Я не верю, что написание книги всецело поможет мне избавиться от моих комплексов, и заменит мне исповедь у священника или психолога. Но чем дольше я таскаю с собой все то, что меня тяготит, тем дольше я не могу отпустить свое прошлое, которое цепляется за меня своими острыми коготками, раня психику, больно толкаясь в моей душе и бесконечно надоедая и мешая мне жить. Оно требует родиться во что то обособленное от меня, и я, не смотря на всю логику, сравнения и самокритику, больше не могу этому препятствовать. Может быть, то, что у меня получится поможет кому-то еще найти ответы на свои личные вопросы. Может быть просто кто-то найдет в моей жизни что-то общее со своей, и это поможет ему набраться сил, терпения, поможет не отчаяться окончательно, поможет не чувствовать себя бесконечно одиноким в отдельные моменты жизни. Может быть, к концу книги у меня откроются другие причины, о которых я пока не подозреваю. Может быть.

***

"Может быть" - это словосочетание в определенное время стало моим ником, хотя само настроение, передаваемое этой маленькой фразой сопровождало меня, по-видимому, всегда. С одной стороны, это было оптимистическое утверждение, с ударением на слово «может», синоним фразы «возможно все». И действительно, вволю начитавшись художественных книг, сказок и приключений, я абсолютно верила в то, что в моей жизни может произойти любое чудо. В детстве я выходила на балкон двенадцатого этажа, раскидывала руки и пыталась взлететь - ведь главным средством для исполнения этого мне представлялось лишь желание «по-настоящему», очень-очень сильно захотеть. Я напрягала все, что было можно в голове, сосредоточивалась и старалась. Этого, по-видимому, было недостаточно, и вместо разочарования я откладывала попытку на следующий раз, веря, что у меня все получится. Я верила в настоящих живых кукол и Дюймовочку, и готова была поменяться всем ценным, что у меня было, на обещание ее мне принести. Мечтала о волшебной палочке и придумывала, что сделаю на те три желания, которые она мне подарит. Немного повзрослев, я верила в вечную любовь с первого взгляда и в историю с алыми парусами, где ради своей избранницы молодой человек совершал подвиги или настоящие чудеса. В студенческие времена я верила в то, что в любой момент мне неожиданно может подвернуться великолепная работа, с возможностью полной самоотдачи, реализации, роста, интересная и высоко оплачиваемая, уважаемая и полная общения с интересными, благонастро-ен-ны-ми людьми. Я верила, что в моей жизни всегда может произойти что-то необычное, что-то интересное, нестандартное, что чудо близко, и что любая сказка, произошедшая с кем-то еще, возможна и для меня. Я была открыта всем новым впечатлениям и воспринимала их естественно, не удивляясь, а только искренне радуясь, и ждала от жизни все большего развития событий. Особенно ярко эти ожидания проявлялись в возрасте 16-25 лет, и постоянно подпитывались новыми иностранными фильмами и сказочной мультипликацией, книгами и историями успеха из шоу программ, и по большей части я до сих пор допускаю этим ожиданиям свершиться, хотя уже и в меньшей степени.

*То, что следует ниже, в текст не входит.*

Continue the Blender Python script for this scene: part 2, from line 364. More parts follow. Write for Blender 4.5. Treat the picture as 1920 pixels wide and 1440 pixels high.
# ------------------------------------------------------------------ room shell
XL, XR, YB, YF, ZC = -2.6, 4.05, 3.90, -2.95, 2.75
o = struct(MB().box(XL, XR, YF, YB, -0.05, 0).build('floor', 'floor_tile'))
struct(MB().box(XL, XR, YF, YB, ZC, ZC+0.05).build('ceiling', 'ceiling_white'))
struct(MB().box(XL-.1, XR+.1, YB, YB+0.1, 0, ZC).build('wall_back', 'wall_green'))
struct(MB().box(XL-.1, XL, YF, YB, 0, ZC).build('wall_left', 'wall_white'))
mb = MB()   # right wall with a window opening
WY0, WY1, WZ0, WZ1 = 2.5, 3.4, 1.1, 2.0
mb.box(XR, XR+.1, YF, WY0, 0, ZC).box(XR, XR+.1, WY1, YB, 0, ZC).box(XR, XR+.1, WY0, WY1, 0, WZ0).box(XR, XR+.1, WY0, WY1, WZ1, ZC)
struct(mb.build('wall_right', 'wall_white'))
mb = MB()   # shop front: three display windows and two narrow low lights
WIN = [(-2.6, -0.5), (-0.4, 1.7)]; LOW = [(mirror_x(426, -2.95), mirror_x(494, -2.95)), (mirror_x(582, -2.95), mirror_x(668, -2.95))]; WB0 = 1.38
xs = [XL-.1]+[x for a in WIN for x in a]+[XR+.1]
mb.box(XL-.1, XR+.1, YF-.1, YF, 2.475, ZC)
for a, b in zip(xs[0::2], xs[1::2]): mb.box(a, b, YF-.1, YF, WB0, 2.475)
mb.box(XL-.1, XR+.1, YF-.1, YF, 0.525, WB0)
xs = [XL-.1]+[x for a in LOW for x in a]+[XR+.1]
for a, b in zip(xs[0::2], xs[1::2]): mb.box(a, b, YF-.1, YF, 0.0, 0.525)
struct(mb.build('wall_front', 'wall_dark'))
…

С другой стороны, моя любимая фраза «может быть» отражала ту тень сомнений, неуверенности и пессимизма, которую моя натура всегда испытывала в ответ на не совсем определенные или желательные предложения, планы, допущения. Удивительно, на сколько разным может быть настроение, вызываемое фразой «может быть», на сколько оно зависит от контекста и от манеры его произношения. Эта фраза практически заключает в себе всю мою жизнь, где искренние радости и неприятные сомнения переплетаются постоянно в той или иной степени и периодичностью. Необходимость мириться с недостатками и утратами, пессимизм и скептицизм живут рядом с надеждой и уверенностью в то, что чудо существует.